The work is in four interconnecting movements -

 

I -Deep Field Perspective (00'00 -05'33)

II - Accretion (05'33 -10'35)

III -Luminosity (10'35 -15'30)

IV -Event Horizon (15'30 -20'00)

 

The source materials for the work were a Chinese cymbal (metal), fountains (water), aerosols (gas), pebbles/stones (rock) and a cello (metal/wood). These materials were recorded by the composer in the Studios of the University of Huddersfield, February 2000.

 

 

2) Melt                                                                                                                   11:49      1994

 

This work initially grew out of my daily travels to the studio in Birmingham in from my home some twenty miles away. The work also draws on Turner's painting 'Rain, Steam, and Speed ' (1844) and by its very subject matter makes reference to Schaeffer's early work the Etude aux Chemins de Fer. The quality of Turner's later work that appeals most to me is the sense that more definable objects have been painted over, hard lines dissolved. There is a sense of implication and suggestion. Melt is a poetic depiction of a train journey.
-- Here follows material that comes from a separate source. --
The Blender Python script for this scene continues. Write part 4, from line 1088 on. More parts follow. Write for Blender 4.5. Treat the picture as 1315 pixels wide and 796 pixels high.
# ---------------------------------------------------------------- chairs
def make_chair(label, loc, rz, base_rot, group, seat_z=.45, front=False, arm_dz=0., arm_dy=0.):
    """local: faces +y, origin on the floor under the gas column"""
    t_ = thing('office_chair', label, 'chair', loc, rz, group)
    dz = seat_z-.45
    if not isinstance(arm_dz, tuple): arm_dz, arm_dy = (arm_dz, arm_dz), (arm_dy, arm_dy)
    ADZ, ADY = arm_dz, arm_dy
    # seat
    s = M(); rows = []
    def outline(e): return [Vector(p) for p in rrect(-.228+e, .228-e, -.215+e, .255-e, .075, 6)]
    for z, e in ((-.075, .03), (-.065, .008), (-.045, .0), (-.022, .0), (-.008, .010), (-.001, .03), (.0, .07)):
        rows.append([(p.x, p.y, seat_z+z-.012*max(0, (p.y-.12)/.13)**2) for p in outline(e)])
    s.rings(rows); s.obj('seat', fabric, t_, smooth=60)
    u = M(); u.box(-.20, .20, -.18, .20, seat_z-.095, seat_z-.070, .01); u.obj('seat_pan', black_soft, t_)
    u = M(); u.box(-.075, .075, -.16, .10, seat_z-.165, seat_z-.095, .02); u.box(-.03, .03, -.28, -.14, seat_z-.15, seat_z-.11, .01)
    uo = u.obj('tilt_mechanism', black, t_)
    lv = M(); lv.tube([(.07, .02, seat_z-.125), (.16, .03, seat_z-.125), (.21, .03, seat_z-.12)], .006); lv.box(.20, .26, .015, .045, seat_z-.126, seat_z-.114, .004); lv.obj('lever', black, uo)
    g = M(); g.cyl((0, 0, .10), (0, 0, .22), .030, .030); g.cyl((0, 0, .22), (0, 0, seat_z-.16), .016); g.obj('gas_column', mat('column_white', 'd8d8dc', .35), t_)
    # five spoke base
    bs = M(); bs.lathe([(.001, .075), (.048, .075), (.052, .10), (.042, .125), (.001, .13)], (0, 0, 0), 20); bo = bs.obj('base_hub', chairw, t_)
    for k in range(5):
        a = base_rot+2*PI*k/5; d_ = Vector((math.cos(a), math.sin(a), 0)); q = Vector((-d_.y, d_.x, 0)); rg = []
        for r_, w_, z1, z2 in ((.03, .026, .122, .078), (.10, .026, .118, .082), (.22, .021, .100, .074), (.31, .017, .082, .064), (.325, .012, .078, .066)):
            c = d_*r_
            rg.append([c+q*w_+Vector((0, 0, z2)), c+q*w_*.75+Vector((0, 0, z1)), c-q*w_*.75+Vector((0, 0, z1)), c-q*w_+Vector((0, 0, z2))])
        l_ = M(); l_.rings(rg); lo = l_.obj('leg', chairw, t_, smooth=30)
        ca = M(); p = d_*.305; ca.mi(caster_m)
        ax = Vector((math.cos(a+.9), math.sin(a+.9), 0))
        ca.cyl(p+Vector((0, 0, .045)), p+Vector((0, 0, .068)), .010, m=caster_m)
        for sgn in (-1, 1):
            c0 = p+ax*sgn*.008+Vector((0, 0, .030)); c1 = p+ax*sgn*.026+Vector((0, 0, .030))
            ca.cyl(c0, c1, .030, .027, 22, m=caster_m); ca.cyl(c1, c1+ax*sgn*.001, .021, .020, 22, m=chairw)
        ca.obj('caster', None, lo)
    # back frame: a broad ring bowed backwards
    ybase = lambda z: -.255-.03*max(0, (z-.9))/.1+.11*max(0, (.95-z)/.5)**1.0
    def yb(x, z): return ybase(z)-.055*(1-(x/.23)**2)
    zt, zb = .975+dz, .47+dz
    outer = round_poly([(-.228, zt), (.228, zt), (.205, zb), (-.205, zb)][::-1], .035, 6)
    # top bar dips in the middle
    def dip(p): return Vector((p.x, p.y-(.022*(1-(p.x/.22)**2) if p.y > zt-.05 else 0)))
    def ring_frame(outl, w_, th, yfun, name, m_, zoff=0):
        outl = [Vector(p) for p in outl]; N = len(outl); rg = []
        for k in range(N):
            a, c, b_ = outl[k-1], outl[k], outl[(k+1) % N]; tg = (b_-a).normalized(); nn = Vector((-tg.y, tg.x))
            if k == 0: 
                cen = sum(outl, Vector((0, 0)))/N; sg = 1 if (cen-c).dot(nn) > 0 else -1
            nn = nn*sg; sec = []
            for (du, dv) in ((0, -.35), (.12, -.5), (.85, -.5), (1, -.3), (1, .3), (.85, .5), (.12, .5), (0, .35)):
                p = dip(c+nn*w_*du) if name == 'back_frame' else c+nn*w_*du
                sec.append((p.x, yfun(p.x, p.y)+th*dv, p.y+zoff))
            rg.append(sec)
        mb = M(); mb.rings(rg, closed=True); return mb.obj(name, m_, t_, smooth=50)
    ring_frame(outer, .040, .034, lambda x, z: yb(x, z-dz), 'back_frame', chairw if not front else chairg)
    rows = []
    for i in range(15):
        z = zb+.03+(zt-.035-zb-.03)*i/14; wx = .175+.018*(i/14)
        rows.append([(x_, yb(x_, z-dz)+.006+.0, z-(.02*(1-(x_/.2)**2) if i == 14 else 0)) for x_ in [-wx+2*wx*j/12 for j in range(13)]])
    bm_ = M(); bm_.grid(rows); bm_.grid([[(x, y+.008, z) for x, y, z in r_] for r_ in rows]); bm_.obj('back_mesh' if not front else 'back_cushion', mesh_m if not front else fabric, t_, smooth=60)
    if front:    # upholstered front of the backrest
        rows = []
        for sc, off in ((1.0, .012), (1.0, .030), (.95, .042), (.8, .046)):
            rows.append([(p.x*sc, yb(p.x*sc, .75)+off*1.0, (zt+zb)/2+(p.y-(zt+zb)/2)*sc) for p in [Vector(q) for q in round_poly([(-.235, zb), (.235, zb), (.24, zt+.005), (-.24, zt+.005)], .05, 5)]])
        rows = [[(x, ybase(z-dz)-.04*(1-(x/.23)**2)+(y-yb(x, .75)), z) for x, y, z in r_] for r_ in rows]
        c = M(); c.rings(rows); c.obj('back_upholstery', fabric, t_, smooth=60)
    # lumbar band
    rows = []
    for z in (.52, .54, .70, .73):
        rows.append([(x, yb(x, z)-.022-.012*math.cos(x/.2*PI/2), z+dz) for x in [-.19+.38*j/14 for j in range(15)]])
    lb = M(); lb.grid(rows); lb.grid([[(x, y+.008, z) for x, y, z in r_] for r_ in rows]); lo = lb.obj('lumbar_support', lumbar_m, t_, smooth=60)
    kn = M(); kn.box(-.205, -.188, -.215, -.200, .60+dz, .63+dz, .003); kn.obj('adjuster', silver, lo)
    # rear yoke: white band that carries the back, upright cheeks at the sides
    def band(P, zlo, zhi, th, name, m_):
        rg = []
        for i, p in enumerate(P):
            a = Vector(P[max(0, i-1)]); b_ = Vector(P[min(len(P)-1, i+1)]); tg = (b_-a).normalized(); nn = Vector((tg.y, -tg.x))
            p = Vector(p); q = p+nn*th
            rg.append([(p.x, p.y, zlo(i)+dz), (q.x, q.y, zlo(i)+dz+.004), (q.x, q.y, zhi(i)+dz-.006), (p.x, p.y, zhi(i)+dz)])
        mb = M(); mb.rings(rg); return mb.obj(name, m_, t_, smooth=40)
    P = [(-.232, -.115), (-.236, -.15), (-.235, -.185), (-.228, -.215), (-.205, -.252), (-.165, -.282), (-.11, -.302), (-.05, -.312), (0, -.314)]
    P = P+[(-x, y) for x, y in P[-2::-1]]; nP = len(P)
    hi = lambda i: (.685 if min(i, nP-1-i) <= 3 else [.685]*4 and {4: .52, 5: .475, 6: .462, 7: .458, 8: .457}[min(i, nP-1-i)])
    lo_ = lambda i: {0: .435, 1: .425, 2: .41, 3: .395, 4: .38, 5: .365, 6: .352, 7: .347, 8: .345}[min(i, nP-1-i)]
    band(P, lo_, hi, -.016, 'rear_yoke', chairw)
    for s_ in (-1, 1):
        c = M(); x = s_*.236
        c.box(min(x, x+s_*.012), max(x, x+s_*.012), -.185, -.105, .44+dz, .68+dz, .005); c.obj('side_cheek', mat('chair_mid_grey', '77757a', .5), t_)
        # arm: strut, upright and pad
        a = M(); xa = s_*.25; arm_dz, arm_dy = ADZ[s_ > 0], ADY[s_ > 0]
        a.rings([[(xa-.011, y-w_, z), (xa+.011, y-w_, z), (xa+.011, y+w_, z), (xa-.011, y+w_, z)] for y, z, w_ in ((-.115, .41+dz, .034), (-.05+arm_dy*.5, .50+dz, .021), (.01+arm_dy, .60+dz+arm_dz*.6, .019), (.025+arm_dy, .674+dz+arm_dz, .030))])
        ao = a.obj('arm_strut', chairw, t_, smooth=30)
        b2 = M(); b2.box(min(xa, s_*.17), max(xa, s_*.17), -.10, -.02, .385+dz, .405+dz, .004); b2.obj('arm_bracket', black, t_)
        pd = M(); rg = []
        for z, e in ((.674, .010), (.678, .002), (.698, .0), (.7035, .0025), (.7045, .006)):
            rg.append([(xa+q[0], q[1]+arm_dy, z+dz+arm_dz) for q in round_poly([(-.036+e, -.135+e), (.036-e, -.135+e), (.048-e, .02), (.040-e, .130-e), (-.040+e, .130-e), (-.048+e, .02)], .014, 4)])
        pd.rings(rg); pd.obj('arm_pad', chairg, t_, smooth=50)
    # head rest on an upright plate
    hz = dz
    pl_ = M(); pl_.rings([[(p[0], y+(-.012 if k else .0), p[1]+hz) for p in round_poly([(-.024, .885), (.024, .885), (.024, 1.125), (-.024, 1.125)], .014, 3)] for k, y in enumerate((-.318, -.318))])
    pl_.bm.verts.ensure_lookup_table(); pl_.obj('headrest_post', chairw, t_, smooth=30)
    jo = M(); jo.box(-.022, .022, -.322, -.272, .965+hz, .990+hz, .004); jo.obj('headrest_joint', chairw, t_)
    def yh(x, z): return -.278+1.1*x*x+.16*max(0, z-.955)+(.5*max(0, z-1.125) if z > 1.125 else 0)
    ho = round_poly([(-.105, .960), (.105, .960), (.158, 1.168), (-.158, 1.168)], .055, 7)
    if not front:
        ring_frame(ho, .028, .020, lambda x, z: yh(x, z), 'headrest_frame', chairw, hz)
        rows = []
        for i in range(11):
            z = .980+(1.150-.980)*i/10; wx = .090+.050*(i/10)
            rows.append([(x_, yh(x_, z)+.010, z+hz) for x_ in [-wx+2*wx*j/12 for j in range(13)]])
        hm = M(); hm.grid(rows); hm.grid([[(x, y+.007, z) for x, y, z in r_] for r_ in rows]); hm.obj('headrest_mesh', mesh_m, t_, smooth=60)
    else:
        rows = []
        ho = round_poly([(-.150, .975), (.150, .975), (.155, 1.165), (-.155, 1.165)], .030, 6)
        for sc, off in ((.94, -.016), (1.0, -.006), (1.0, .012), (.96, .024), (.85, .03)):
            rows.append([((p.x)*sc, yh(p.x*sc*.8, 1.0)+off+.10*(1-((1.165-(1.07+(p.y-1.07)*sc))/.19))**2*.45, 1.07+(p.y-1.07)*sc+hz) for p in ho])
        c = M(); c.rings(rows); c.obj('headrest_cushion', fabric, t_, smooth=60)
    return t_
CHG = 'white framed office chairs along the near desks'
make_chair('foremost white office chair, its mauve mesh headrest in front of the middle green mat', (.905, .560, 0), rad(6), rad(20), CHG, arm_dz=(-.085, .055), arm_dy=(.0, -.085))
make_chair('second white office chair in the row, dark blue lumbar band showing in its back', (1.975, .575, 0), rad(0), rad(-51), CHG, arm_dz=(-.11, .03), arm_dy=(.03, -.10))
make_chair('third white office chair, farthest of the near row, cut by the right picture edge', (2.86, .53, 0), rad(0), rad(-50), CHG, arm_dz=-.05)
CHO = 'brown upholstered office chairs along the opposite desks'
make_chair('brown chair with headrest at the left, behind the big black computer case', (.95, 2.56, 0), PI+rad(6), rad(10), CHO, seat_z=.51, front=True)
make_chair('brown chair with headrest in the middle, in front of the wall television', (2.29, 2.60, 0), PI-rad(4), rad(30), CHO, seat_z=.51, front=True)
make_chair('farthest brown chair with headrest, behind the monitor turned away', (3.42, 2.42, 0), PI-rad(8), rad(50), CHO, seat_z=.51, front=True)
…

The work is based on the mediation between extremes:

 

ii smooth to pulsed motion

ii) raw to processed sonic material

 

Melt draws upon all three levels of event-gesture:

 

i) Raw recordings of trains, station announcements and station concourses

ii) Synthetic materials which are modeled after the motion and characteristics of the raw source materials

iii) Synthetic materials of a dream world.

 

Throughout the work, sounds of the real world melt/ morph into their dream-world equivalent as a traveler lapses in and out of a daydream. All of the material employed in the work is unified spectromorphologically thus allowing for a high degree of integration between the differing event-gesture levels of sonic material.

 

3) Clothed in the Soft Horizon                                                                          13:20      1994

 

This work is based on the painting 'Fuji seen through the waves off Kanagawa’ by the Japanese artist Katsushika Hokusai (1760-1849). Wave paintings on screens and doors where characteristic in the Edo period. Hokusai's work is a summing up of this tradition. The painting has a quasi-fractal 'look' in the self-similarity of the wave tips to the waves themselves, this is an aspect that is exploited in the work.

 

The work presents an interplay between event-gestures constructed in the studio and their natural counterparts. These are modeled after both individual water droplets and the motion of a wave that builds, crashes and breaks. The latter model permeates not only the overall structure of the work but also the spectromorphological design of many of the individual sounds. Anecdotal references included in the work stem from the concept of a' flow' of ideas resulting from the stimulation of the imagination by a given word, in this instance 'water'.

 

The work is not only a physical portrayal of the flow and motion of water, but also a personal response to it. The work is presented as a continuous but always changing expanse of sound.